Gold and silver, used as money, possess characteristics that allow them to be considered a commodity with qualities that allow them to function as money. These qualities include: a difficulty to counterfeit, a relatively stable quantity available and high durability. There exist other qualities, however, that generate high transaction costs in a digital economy such as the present. These qualities are difficulty to transport and low divisibility.
Because of its low transportability and low divisibility, and due to the fact that gold and silver were not conducive to extraterritorial trade, gold was used for many years (until 1971 to be exact) in one way or another and silver for many years as a base, albeit limiting, for the emission of money.
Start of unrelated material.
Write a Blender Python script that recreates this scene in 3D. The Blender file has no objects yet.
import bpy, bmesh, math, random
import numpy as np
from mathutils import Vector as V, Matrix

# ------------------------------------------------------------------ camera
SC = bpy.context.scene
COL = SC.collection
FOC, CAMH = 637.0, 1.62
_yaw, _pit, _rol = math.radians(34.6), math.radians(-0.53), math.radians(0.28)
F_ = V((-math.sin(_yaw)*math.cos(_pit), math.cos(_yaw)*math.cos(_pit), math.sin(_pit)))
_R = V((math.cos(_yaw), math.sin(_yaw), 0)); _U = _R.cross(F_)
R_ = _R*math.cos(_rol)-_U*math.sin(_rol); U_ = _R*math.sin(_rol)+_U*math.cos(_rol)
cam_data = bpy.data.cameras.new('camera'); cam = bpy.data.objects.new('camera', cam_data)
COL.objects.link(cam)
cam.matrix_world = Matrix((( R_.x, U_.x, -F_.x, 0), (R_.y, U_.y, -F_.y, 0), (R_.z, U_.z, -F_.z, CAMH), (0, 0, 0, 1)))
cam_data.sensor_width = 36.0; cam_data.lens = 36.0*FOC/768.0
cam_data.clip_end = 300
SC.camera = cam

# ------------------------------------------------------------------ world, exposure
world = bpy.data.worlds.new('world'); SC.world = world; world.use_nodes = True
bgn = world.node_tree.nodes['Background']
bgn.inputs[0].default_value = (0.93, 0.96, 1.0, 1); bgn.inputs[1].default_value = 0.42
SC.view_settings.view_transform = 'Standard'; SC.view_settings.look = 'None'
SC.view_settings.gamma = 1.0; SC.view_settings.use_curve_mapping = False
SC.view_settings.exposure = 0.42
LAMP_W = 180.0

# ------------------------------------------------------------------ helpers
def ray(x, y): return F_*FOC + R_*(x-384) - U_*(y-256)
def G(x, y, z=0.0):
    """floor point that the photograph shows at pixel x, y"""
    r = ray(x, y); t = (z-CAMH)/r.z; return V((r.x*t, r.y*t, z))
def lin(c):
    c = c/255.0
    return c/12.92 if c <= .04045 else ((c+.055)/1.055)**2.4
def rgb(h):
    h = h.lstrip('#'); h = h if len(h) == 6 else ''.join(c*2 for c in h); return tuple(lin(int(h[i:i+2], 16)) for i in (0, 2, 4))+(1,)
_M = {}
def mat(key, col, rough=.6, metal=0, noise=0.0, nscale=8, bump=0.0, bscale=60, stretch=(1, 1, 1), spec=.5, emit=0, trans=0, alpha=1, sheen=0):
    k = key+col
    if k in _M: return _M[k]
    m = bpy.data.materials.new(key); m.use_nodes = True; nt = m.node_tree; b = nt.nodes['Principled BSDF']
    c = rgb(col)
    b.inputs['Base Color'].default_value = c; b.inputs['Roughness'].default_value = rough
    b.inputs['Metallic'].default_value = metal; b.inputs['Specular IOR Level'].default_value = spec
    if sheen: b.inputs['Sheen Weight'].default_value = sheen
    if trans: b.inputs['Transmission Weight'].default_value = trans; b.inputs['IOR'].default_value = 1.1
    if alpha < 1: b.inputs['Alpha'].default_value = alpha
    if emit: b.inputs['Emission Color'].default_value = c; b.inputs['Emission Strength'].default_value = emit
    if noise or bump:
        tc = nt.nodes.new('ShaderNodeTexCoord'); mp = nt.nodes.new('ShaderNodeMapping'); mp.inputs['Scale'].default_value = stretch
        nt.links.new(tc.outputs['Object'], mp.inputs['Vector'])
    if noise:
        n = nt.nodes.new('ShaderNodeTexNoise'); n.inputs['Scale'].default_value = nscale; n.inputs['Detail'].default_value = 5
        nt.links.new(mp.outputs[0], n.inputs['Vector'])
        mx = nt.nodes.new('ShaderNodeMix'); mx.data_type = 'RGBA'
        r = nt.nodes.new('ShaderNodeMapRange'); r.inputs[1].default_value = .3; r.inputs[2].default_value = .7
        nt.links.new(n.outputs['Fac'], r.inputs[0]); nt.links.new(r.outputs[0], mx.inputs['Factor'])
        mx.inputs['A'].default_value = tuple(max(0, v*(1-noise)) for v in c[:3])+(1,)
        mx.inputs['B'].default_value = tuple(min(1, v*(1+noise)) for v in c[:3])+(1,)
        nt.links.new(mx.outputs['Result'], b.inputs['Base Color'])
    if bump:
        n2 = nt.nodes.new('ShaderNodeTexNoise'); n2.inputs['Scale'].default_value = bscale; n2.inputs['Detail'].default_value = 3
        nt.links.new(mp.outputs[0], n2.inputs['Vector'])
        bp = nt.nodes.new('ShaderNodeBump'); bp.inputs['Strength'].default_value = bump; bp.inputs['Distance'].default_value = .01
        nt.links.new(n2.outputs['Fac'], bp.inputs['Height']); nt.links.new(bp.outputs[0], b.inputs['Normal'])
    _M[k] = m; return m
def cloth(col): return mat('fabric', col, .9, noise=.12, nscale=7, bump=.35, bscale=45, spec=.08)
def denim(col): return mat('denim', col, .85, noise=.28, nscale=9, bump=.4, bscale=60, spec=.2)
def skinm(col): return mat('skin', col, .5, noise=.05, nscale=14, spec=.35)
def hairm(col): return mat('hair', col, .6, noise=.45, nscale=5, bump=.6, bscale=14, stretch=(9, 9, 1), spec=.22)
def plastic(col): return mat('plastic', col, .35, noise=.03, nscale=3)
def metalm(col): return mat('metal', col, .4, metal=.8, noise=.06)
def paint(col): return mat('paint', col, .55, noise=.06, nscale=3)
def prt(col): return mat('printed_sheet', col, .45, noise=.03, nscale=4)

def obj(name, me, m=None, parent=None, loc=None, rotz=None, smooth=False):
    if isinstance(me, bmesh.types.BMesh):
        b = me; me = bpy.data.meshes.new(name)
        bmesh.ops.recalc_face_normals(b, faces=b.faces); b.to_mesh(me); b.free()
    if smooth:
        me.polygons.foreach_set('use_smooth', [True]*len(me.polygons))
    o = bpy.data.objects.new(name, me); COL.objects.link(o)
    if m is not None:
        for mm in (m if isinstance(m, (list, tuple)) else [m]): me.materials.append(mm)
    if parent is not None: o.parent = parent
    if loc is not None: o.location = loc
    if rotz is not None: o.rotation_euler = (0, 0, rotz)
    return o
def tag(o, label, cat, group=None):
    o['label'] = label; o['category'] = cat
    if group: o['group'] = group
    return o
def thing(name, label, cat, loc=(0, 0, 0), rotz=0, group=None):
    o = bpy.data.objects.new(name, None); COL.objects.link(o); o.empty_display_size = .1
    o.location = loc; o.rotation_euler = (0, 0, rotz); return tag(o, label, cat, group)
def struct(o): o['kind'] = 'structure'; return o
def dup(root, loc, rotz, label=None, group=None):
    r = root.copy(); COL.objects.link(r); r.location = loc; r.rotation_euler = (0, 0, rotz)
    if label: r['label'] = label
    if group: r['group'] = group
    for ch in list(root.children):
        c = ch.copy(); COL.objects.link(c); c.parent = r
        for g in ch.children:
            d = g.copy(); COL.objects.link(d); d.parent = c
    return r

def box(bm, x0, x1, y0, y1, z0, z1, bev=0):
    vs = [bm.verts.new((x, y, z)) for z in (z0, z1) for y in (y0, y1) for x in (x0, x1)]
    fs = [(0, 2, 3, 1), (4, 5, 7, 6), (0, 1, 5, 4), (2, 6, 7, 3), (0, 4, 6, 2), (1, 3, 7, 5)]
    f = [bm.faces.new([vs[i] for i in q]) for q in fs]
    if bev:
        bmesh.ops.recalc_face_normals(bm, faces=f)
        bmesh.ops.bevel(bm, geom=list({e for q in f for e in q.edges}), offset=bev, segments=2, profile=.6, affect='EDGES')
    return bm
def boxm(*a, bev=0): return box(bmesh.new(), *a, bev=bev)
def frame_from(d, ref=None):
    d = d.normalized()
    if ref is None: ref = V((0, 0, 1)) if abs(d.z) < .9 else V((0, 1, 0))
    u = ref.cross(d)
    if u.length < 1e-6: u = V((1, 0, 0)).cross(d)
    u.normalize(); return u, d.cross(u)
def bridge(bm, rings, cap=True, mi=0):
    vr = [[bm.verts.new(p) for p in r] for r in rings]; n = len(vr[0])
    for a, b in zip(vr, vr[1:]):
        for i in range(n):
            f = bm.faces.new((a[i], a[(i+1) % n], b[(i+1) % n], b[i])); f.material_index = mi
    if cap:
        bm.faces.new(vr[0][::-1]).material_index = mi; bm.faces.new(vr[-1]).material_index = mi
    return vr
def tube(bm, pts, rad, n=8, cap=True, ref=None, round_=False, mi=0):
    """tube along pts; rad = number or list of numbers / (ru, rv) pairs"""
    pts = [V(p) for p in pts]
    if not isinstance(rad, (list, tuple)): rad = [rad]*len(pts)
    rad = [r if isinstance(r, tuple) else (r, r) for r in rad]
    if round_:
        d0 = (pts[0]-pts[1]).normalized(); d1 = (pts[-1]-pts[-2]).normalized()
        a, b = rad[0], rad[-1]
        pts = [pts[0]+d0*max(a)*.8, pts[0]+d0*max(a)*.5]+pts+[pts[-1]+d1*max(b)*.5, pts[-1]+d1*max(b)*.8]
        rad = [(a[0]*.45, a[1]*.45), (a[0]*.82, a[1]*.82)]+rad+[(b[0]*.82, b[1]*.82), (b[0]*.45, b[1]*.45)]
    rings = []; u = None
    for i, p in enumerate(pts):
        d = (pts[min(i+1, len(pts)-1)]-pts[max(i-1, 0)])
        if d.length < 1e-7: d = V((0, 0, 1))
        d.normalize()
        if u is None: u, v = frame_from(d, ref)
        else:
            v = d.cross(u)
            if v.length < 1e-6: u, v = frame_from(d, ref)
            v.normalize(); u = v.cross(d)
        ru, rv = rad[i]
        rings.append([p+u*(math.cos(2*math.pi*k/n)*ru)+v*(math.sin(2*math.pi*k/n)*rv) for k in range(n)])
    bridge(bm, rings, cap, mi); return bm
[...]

After 1971, with the end of the gold standard and dollar convertibility as per Nixon, fiat money was given an “in”. Today, fiat money is typically paper money emitted by central banks. Theories such as the quantitative theory of money explain that the value of these tradable commodities depends on the relationship between goods available for exchange and money supply (paper money) available for performing such exchanges. The value of these commodities also depends on another relevant aspect, that being the velocity with which paper money is put into circulation. The behavior of economic agents against this paper money determines, to a large extent, its value. During times where there is a lack of confidence in the paper money being utilized, the population will abandon it and its value with drop immediately. A current example may be the case in Venezuela with the bolivar.
Graph 1
Source: Self-prepared using data from www.gold.org y www.yahoofinance.com
Graph 1 depicts gold price per ounce, shown in current dollars, and percentage point values of the S&P 500. Values are shown at year-ends during a 38-year time period (1978-2015). One can assume that a sensible person, considering that the money emitted by governments is no longer backed by gold and could potentially lose its entire value, would invest a good portion of his/her portfolio in gold. If we assume that the dollar will drop in value and gold will maintain its demand for other non-stable monetary purposes, and its supply is relatively stable, gold should raise in value. A sensible person would use the S&P 500 as a mechanism for low-risk investments, considering receiving a relatively low yield compared with other investments, but at the same time, with less risk.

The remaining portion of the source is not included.